In the October 2017 edition of its Employer Bulletin, HMRC has clarified that upcoming changes to the way Benefits in Kind (BiKs) are valued where there is an optional remuneration arrangement (OpRA) mean that employers will need to update payroll software for P11D and P46 (Car) reporting.

Where there is an OpRA, the taxable value is now the higher of the cash foregone or the taxable value under the normal BiK rules. This applies to all BiKs, including currently exempt BiKs. Arrangements entered into before 6 April 2017 retain their old treatment, but arrangements entered into since 6 April 2017, or arrangements which have been varied or renewed are taxed under the new rules.

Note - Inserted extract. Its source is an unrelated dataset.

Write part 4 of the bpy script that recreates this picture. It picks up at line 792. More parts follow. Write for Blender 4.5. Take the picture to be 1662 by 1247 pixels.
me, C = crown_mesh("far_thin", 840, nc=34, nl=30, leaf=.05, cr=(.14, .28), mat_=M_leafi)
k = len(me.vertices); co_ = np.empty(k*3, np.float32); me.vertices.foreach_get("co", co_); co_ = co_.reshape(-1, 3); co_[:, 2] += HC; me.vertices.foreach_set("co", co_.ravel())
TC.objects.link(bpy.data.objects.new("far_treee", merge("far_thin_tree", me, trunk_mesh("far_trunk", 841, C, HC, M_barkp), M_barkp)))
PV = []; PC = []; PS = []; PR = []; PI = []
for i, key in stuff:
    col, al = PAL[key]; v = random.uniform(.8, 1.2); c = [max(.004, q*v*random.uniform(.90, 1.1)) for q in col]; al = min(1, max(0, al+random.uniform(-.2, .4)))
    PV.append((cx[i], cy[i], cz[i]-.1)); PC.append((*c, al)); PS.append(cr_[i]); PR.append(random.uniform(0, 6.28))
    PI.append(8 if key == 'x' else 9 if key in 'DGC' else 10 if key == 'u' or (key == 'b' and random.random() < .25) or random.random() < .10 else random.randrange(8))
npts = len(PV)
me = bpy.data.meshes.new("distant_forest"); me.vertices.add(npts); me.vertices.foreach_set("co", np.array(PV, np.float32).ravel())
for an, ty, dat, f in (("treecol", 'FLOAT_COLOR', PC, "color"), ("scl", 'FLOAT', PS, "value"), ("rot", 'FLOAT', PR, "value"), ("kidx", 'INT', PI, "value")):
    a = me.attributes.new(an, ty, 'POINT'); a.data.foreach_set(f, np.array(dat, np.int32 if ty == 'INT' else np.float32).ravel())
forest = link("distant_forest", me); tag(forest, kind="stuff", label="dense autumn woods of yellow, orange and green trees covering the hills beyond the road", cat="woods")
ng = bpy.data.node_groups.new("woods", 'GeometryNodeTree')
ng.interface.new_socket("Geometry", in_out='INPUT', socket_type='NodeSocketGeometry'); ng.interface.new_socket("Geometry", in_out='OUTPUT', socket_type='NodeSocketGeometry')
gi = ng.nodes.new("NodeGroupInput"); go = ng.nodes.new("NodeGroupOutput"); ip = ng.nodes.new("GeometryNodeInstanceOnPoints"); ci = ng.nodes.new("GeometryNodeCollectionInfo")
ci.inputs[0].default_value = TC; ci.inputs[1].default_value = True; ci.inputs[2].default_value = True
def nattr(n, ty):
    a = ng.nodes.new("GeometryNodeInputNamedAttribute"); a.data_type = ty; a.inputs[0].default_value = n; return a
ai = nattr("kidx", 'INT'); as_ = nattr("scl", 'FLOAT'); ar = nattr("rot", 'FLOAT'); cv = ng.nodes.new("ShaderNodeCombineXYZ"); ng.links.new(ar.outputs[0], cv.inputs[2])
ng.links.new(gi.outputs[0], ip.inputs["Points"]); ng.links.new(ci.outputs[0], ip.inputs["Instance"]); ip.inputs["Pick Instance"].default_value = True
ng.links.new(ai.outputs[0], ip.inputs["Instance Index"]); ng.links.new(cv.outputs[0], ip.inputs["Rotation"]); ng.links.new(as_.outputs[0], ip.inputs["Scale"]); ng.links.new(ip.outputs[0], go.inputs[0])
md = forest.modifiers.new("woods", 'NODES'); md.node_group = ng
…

Some of the descriptions on the P11D data submission will also change:

  •  ‘cost to you’ (or similar) descriptors will read ‘cost to you or amount foregone’. If you are using an OpRA, and the amount of cash foregone is higher than the cost to you, you should enter the cash foregone
  •  ‘cash equivalent’ descriptors will read ‘cash equivalent or relevant amount’. If you are using an OpRA, and the amount of cash foregone is greater than the cost to you (as above), then you should enter the taxable amount (known as the relevant amount).

The P46 (Car) data to be submitted will also have a new “cash forgone” field. This is the cash foregone for the car only (excluding fuel, maintenance or any other attributable service). This should be completed whenever there is an OpRA.